### Description of the task
Only the lines from the start of the data through the line containing "return np.array([(px-384)/F*t, (cP-sP*u)*t, z])" should be written out, exactly as they are, with both ends included and the pictures left out.
# start of Information provided
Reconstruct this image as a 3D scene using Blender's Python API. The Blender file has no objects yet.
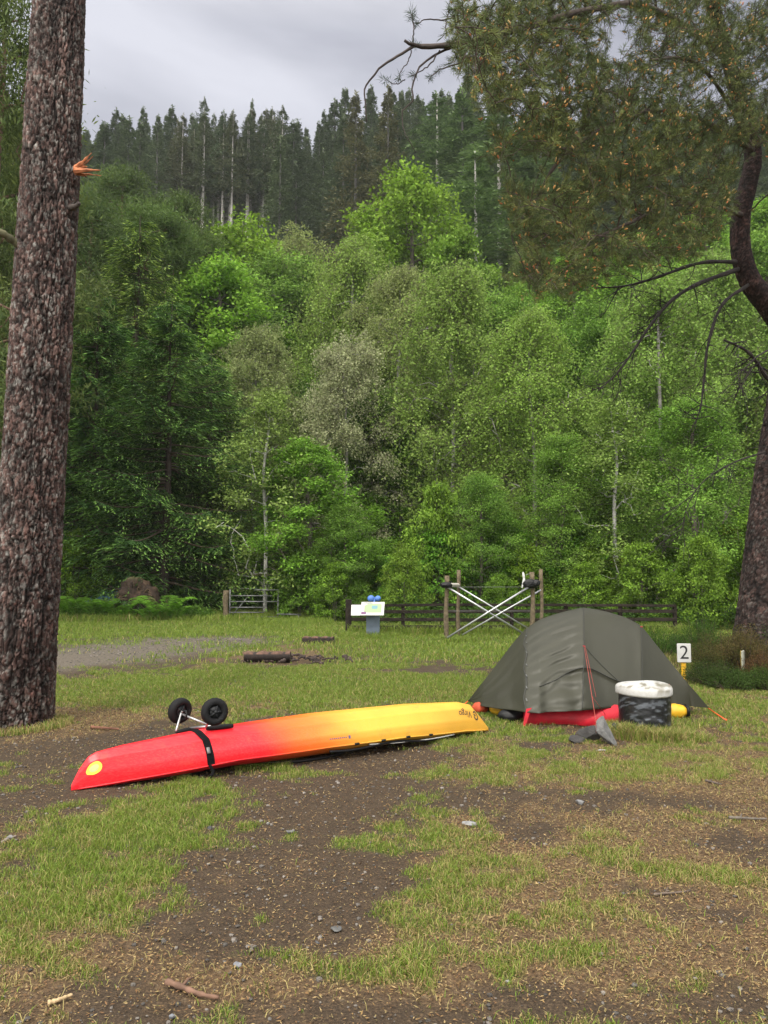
import bpy, math, random
import numpy as np
from mathutils import Vector
R = math.radians
rng = np.random.default_rng(7)
random.seed(7)
COL = bpy.context.scene.collection
F = 770.0; PITCH = math.atan(68/770.0); CAMH = 1.5
cP, sP = math.cos(PITCH), math.sin(PITCH)

# ------------------------------------------------------------------ helpers
def P(px, py, Y):
    """point at forward distance Y seen at a given place of the photograph"""
    u = (512-py)/F; w = cP - sP*u; t = Y/w
    return np.array([(px-384)/F*t, Y, CAMH + (sP+cP*u)*t])
def G(px, py, z=0.0):
    u = (512-py)/F; dz = sP+cP*u; t = (z-CAMH)/dz
    return np.array([(px-384)/F*t, (cP-sP*u)*t, z])

_tab = rng.random((256, 256))
def vn(x, y, s=0):
    x = np.asarray(x, float)+s*17.31; y = np.asarray(y, float)+s*9.77
    ix = np.floor(x).astype(int); iy = np.floor(y).astype(int)
    fx = x-ix; fy = y-iy; fx = fx*fx*(3-2*fx); fy = fy*fy*(3-2*fy)
    a = _tab[ix & 255, iy & 255]; b = _tab[(ix+1) & 255, iy & 255]
    c = _tab[ix & 255, (iy+1) & 255]; d = _tab[(ix+1) & 255, (iy+1) & 255]
    return (a*(1-fx)+b*fx)*(1-fy)+(c*(1-fx)+d*fx)*fy
def fbm(x, y, o=4, s=0):
    v = 0; a = .5; t = 0
    for k in range(o):
        v = v+a*vn(x*2**k, y*2**k, s+k*3); t += a; a *= .55
    return v/t
def sst(a, b, x):
    t = np.clip((x-a)/(b-a), 0, 1); return t*t*(3-2*t)
def worley(u, v, per=None, s=0):
    """distance to nearest and second nearest cell point, and a cell id value"""
    iu = np.floor(u).astype(int); iv = np.floor(v).astype(int)
    d1 = np.full(u.shape, 9.); d2 = np.full(u.shape, 9.); idv = np.zeros(u.shape)
    for a in (-1, 0, 1):
        for b in (-1, 0, 1):
            cu = iu+a; cv = iv+b; hu = cu % per if per else cu
            px = cu+_tab[(hu+s*31) & 255, (cv+s*7) & 255]
            py = cv+_tab[(hu+101+s) & 255, (cv+57) & 255]
            d = np.hypot(px-u, py-v)
            nid = _tab[(hu+13) & 255, (cv+201) & 255]
            m = d < d1
            d2 = np.where(m, d1, np.minimum(d2, d)); idv = np.where(m, nid, idv); d1 = np.where(m, d, d1)
    return d1, d2, idv

class MB:
    def __init__(s): s.V=[]; s.C=[]; s.Q=[]; s.T=[]; s.MQ=[]; s.MT=[]; s.n=0
    def add(s, v, q=None, t=None, col=(1,1,1), mat=0):
        v = np.asarray(v, float).reshape(-1,3); m = len(v)
        c = np.asarray(col, float)
        if c.ndim == 1: c = np.tile(c, (m,1))
        s.V.append(v); s.C.append(c)
        if q is not None and len(q):
            q = np.asarray(q, int).reshape(-1,4); s.Q.append(q+s.n); s.MQ.append(np.full(len(q), mat))
        if t is not None and len(t):
            t = np.asarray(t, int).reshape(-1,3); s.T.append(t+s.n); s.MT.append(np.full(len(t), mat))
        s.n += m
    def mesh(s, name, mats, smooth=False):
        V = np.concatenate(s.V); C = np.concatenate(s.C)
        Q = np.concatenate(s.Q) if s.Q else np.zeros((0,4), int)
        T = np.concatenate(s.T) if s.T else np.zeros((0,3), int)
        M = np.concatenate([*s.MQ, *s.MT])
        me = bpy.data.meshes.new(name)
        me.vertices.add(len(V)); me.vertices.foreach_set('co', V.astype(np.float32).ravel())
        nl = len(Q)*4+len(T)*3; me.loops.add(nl)
        me.loops.foreach_set('vertex_index', np.concatenate([Q.ravel(), T.ravel()]).astype(np.int32))
        me.polygons.add(len(Q)+len(T))
        ls = np.concatenate([np.arange(len(Q))*4, len(Q)*4+np.arange(len(T))*3]).astype(np.int32)
        me.polygons.foreach_set('loop_start', ls)
        me.polygons.foreach_set('material_index', M.astype(np.int32))
        me.polygons.foreach_set('use_smooth', np.full(len(M), smooth))
        me.update(calc_edges=True); me.validate()
        at = me.color_attributes.new('Col', 'FLOAT_COLOR', 'POINT')
        at.data.foreach_set('color', np.hstack([C, np.ones((len(C),1))]).astype(np.float32).ravel())
        for m in (mats if isinstance(mats, (list, tuple)) else [mats]): me.materials.append(m)
        return me
    def obj(s, name, mats, parent=None, smooth=False):
        o = bpy.data.objects.new(name, s.mesh(name, mats, smooth)); COL.objects.link(o)
        if parent is not None:
            o.parent = parent; o.matrix_parent_inverse = parent.matrix_world.inverted()
            l = parent.location
            o.matrix_parent_inverse.identity()
            if getattr(s, 'world', False): o.location = (-l[0], -l[1], -l[2])
        return o

def tag(o, label=None, cat=None, group=None, kind=None):
    if label: o['label'] = label
    if cat: o['category'] = cat
    if group: o['group'] = group
    if kind: o['kind'] = kind
    return o
def thing(name, label, cat, loc=(0,0,0), group=None):
    o = bpy.data.objects.new(name, None); COL.objects.link(o); o.location = tuple(loc); o.empty_display_size = .2
    return tag(o, label, cat, group)
def wpart(mb, name, mats, parent, smooth=False):
    """part whose vertices are given in world coordinates"""
    mb.world = True; return mb.obj(name, mats, parent, smooth)
def copy_tree(o, parent=None):
    c = o.copy(); COL.objects.link(c)
    if parent is not None: c.parent = parent
    for ch in KIDS.get(o.name, []):
        copy_tree(ch, c)
    return c
KIDS = {}

def frames(pts):
    pts = np.asarray(pts, float); n = len(pts)
    T = np.gradient(pts, axis=0) if n > 2 else np.repeat((pts[1]-pts[0])[None], n, 0)
    T /= np.linalg.norm(T, axis=1, keepdims=True)+1e-12
    a = np.array([0,0,1.]) if abs(T[0,2]) < .9 else np.array([1.,0,0])
    N = np.zeros_like(T); v = np.cross(T[0], a); v /= np.linalg.norm(v)
    for i in range(n):
        v = v-T[i]*np.dot(v, T[i]); v /= np.linalg.norm(v)+1e-12; N[i] = v
    return T, N, np.cross(T, N)
def tube(mb, pts, rad, sides=8, col=(1,1,1), mat=0, cap=True, ends=None):
    pts = np.asarray(pts, float); n = len(pts)
    rad = np.broadcast_to(np.asarray(rad, float), (n,))
    T, N, B = frames(pts)
    a = np.arange(sides)/sides*2*np.pi
    v = pts[:,None]+rad[:,None,None]*(np.cos(a)[None,:,None]*N[:,None]+np.sin(a)[None,:,None]*B[:,None])
    i = np.arange(n-1)[:,None]*sides; j = np.arange(sides)[None]; k = (j+1) % sides
    q = np.stack([i+j, i+k, i+sides+k, i+sides+j], -1).reshape(-1,4)
    v = v.reshape(-1,3); t = []
    if cap:
        v = np.vstack([v, pts[0], pts[-1]]); m = n*sides
        t = [(m, (x+1) % sides, x) for x in range(sides)]+[(m+1, (n-1)*sides+x, (n-1)*sides+(x+1) % sides) for x in range(sides)]
    c = np.asarray(col, float)
    if c.ndim == 2:
        c = np.repeat(c, sides, 0)
        if cap: c = np.vstack([c, c[0], c[-1]])
    mb.add(v, q, t, c, mat)
def box(mb, c, sx, sy, sz, col=(1,1,1), mat=0, rot=None, bev=0.0):
    """box with chamfered vertical and horizontal edges, centre c"""
    b = min(bev, sx/3, sy/3, sz/3)
    x, y, z = sx/2, sy/2, sz/2
    prof = [(-z, b), (-z+b, 0), (z-b, 0), (z, b)] if b > 0 else [(-z, 0), (z, 0)]
    V = []
    for zz, ins in prof:
        X, Y = x-ins, y-ins; bb = b if b > 0 else 0
        ring = [(-X+bb,-Y),(X-bb,-Y),(X,-Y+bb),(X,Y-bb),(X-bb,Y),(-X+bb,Y),(-X,Y-bb),(-X,-Y+bb)] if b > 0 else [(-X,-Y),(X,-Y),(X,Y),(-X,Y)]
        V += [(a, d, zz) for a, d in ring]
    m = 8 if b > 0 else 4; V = np.array(V, float); q = []
    for i in range(len(prof)-1):
        for j in range(m): q.append((i*m+j, i*m+(j+1) % m, (i+1)*m+(j+1) % m, (i+1)*m+j))
    t = []
    e = (len(prof)-1)*m
    for j in range(1, m-1): t += [(0, j+1, j), (e, e+j, e+j+1)]
    if rot is not None: V = V @ np.asarray(rot).T
    mb.add(V+np.asarray(c, float), q, t, col, mat)
def rotz(a): c, s = math.cos(a), math.sin(a); return np.array([[c,-s,0],[s,c,0],[0,0,1]])
def rotx(a): c, s = math.cos(a), math.sin(a); return np.array([[1,0,0],[0,c,-s],[0,s,c]])
def roty(a): c, s = math.cos(a), math.sin(a); return np.array([[c,0,s],[0,1,0],[-s,0,c]])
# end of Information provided
### Finished task
Reconstruct this image as a 3D scene using Blender's Python API. The Blender file has no objects yet.
import bpy, math, random
import numpy as np
from mathutils import Vector
R = math.radians
rng = np.random.default_rng(7)
random.seed(7)
COL = bpy.context.scene.collection
F = 770.0; PITCH = math.atan(68/770.0); CAMH = 1.5
cP, sP = math.cos(PITCH), math.sin(PITCH)

# ------------------------------------------------------------------ helpers
def P(px, py, Y):
    """point at forward distance Y seen at a given place of the photograph"""
    u = (512-py)/F; w = cP - sP*u; t = Y/w
    return np.array([(px-384)/F*t, Y, CAMH + (sP+cP*u)*t])
def G(px, py, z=0.0):
    u = (512-py)/F; dz = sP+cP*u; t = (z-CAMH)/dz
    return np.array([(px-384)/F*t, (cP-sP*u)*t, z])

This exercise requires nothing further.